Jack is PhD student in mathematical sciences. His PhD ‘Preconditioners for Higher-order Discontinuous Galerkin discretisation of elliptic PDEs on modern architectures and applications in atmospheric modelling.’ Is looking at how HPC programming can speed up the systems currently used to predict the weather. Jack is collaborating on a new computational language using HPC to look at ways in which to speed current weather systems up.

Weather simulations

Weather simulations depend on countless variables and require enormous computing power. Jack is looking at the feasibility of using modern mathematical techniques for numerically solving partial differential equations that are used to predict the weather. The aim is to prove that his research is a new and viable method for organisations such as the Met Office to incorporate into their model. The project aims to adapt their mathematical equations into existing weather models so that it can be easily transferable.
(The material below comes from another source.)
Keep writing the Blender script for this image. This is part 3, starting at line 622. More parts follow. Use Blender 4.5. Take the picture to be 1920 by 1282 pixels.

He uses Discontinuous Galerkin methods to solve problems in Numerical Weather Prediction and shows the benefit of those methods over others when using HPC. By using these methods, he is able to split his initial equations into many smaller components, which can all be solved simultaneously by the many computer processors of the HPC. Thus, his results provide high accuracy, making full use of the architecture available and without using more energy than needed. Using Balena, one of the HPC computing systems, he was also able to perform the visualisation of a weather simulation at the surface of Earth.

Advice and Support

Jack encourages students to learn about HPC in the earlier stages of their research and invest time in learning about the software and the variety that the campus has available.

“Even if you are vaguely interested in HPC, invest time in learning how to use the HPC facilities on campus using Balena. I would encourage anyone across the University of Bath who finds themselves running long simulations, especially on a laptop, to invest some time learning to use HPC to offload this work, as it can significantly improve your work flow.”